A pair of rights groups were in federal court Wednesday as the next chapter of the battle over Canada’s treatment of Afghan detainees got under way.

Amnesty International and the BC Civil Liberties Association will try to convince the Federal Court of Appeal that the Canadian Charter should apply to Afghan detainees and prevent their transfer into the custody of Afghan authorities, a practice the groups say puts the prisoners at risk of torture.

The groups noted in a press release the irony that the appeal is getting underway on the 60th anniversary of the Universal Declaration of Human Rights.

“On a day governments around the world should be renewing and redoubling their commitment to universal human rights protection Canadian government lawyers will argue that Canada’s most important human rights standards, those enshrined in the Charter of Rights and Freedoms, should be given narrow interpretation,” the statement reads.

There seemed to be enough irony to go around, however, as Amnesty and the BCCLA celebrated universal standards on human rights while beginning their appeal against a Federal Court judge’s March ruling that international law provides sufficient protection.

“For the reasons that follow, I have concluded that while detainees held by the Canadian Forces in Afghanistan have the rights accorded to them under the Afghan Constitution and by international law, and, in particular, by international humanitarian law, they do not have rights under the Canadian Charter of Rights and Freedoms,” according to Federal Court Justice Anne Mactavish.

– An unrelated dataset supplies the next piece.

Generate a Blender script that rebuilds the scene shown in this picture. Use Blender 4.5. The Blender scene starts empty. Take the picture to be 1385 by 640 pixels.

The ruling continues: “Furthermore, although the actions of the Canadian Forces in Afghanistan in relation to the detention of non-Canadian individuals are governed by numerous international legal instruments, and may also be governed by Canadian law in certain clearly defined circumstances, the Canadian Charter of Rights and Freedoms does not apply to the conduct in issue in this case.”

The government briefly suspended the handing over of detainees in November 2007 after Canadian diplomats uncovered evidence of torture in an Afghan prison. But the practice started up again three months later.

A Military Police Complaints Commission public inquest into the matter kicked off last week despite the government’s lack of cooperation and multiple attempts to prevent public hearings.

Those hearings are set to begin in February.

Rob Annandale is a Vancouver-based journalist.